### EXERCISE AIM
Write the data out again, exactly as given.

(A block of data)
::::

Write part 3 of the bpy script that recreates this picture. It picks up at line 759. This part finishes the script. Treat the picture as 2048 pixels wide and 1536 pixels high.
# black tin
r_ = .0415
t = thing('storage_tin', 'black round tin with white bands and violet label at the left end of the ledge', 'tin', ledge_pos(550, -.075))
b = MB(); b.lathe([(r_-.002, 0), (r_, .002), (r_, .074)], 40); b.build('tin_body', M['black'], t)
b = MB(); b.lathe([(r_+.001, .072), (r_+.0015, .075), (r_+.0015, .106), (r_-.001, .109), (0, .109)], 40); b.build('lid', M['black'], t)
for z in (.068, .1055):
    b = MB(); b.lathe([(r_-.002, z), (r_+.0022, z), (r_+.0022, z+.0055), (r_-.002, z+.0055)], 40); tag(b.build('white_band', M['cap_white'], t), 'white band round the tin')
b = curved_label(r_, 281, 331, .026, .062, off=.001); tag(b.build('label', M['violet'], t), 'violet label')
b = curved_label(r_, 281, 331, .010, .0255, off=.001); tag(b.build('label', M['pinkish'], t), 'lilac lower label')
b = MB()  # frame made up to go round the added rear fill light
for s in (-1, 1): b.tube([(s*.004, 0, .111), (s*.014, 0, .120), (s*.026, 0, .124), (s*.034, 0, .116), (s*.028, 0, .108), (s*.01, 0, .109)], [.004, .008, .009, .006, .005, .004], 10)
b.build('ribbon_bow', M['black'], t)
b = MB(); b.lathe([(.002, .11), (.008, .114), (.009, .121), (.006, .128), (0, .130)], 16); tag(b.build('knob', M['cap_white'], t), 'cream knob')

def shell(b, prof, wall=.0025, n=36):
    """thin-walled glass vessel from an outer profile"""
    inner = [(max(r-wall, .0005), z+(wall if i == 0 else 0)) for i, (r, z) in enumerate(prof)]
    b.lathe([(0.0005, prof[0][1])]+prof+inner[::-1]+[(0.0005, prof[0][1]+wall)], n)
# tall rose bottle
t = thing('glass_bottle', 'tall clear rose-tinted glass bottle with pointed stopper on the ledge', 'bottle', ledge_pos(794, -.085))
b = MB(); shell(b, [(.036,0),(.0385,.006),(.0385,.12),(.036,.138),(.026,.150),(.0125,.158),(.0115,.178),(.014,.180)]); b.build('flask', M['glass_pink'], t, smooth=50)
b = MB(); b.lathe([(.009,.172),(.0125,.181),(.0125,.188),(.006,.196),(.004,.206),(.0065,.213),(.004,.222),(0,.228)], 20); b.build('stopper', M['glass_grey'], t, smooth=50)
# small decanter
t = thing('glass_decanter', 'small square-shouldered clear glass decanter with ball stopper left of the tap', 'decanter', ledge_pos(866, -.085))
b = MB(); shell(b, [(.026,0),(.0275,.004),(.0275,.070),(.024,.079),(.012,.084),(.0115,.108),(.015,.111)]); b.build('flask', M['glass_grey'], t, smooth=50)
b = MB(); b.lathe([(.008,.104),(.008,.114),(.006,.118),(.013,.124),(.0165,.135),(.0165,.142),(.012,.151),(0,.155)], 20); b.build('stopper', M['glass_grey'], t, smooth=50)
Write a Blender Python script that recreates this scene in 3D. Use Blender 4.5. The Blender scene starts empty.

::::

### ANSWER TO THE EXERCISE
Write part 3 of the bpy script that recreates this picture. It picks up at line 759. This part finishes the script. Treat the picture as 2048 pixels wide and 1536 pixels high.
# black tin
r_ = .0415
t = thing('storage_tin', 'black round tin with white bands and violet label at the left end of the ledge', 'tin', ledge_pos(550, -.075))
b = MB(); b.lathe([(r_-.002, 0), (r_, .002), (r_, .074)], 40); b.build('tin_body', M['black'], t)
b = MB(); b.lathe([(r_+.001, .072), (r_+.0015, .075), (r_+.0015, .106), (r_-.001, .109), (0, .109)], 40); b.build('lid', M['black'], t)
for z in (.068, .1055):
    b = MB(); b.lathe([(r_-.002, z), (r_+.0022, z), (r_+.0022, z+.0055), (r_-.002, z+.0055)], 40); tag(b.build('white_band', M['cap_white'], t), 'white band round the tin')
b = curved_label(r_, 281, 331, .026, .062, off=.001); tag(b.build('label', M['violet'], t), 'violet label')
b = curved_label(r_, 281, 331, .010, .0255, off=.001); tag(b.build('label', M['pinkish'], t), 'lilac lower label')
b = MB()  # frame made up to go round the added rear fill light
for s in (-1, 1): b.tube([(s*.004, 0, .111), (s*.014, 0, .120), (s*.026, 0, .124), (s*.034, 0, .116), (s*.028, 0, .108), (s*.01, 0, .109)], [.004, .008, .009, .006, .005, .004], 10)
b.build('ribbon_bow', M['black'], t)
b = MB(); b.lathe([(.002, .11), (.008, .114), (.009, .121), (.006, .128), (0, .130)], 16); tag(b.build('knob', M['cap_white'], t), 'cream knob')

def shell(b, prof, wall=.0025, n=36):
    """thin-walled glass vessel from an outer profile"""
    inner = [(max(r-wall, .0005), z+(wall if i == 0 else 0)) for i, (r, z) in enumerate(prof)]
    b.lathe([(0.0005, prof[0][1])]+prof+inner[::-1]+[(0.0005, prof[0][1]+wall)], n)
# tall rose bottle
t = thing('glass_bottle', 'tall clear rose-tinted glass bottle with pointed stopper on the ledge', 'bottle', ledge_pos(794, -.085))
b = MB(); shell(b, [(.036,0),(.0385,.006),(.0385,.12),(.036,.138),(.026,.150),(.0125,.158),(.0115,.178),(.014,.180)]); b.build('flask', M['glass_pink'], t, smooth=50)
b = MB(); b.lathe([(.009,.172),(.0125,.181),(.0125,.188),(.006,.196),(.004,.206),(.0065,.213),(.004,.222),(0,.228)], 20); b.build('stopper', M['glass_grey'], t, smooth=50)
# small decanter
t = thing('glass_decanter', 'small square-shouldered clear glass decanter with ball stopper left of the tap', 'decanter', ledge_pos(866, -.085))
b = MB(); shell(b, [(.026,0),(.0275,.004),(.0275,.070),(.024,.079),(.012,.084),(.0115,.108),(.015,.111)]); b.build('flask', M['glass_grey'], t, smooth=50)
b = MB(); b.lathe([(.008,.104),(.008,.114),(.006,.118),(.013,.124),(.0165,.135),(.0165,.142),(.012,.151),(0,.155)], 20); b.build('stopper', M['glass_grey'], t, smooth=50)
Write a Blender Python script that recreates this scene in 3D. Use Blender 4.5. The Blender scene starts empty.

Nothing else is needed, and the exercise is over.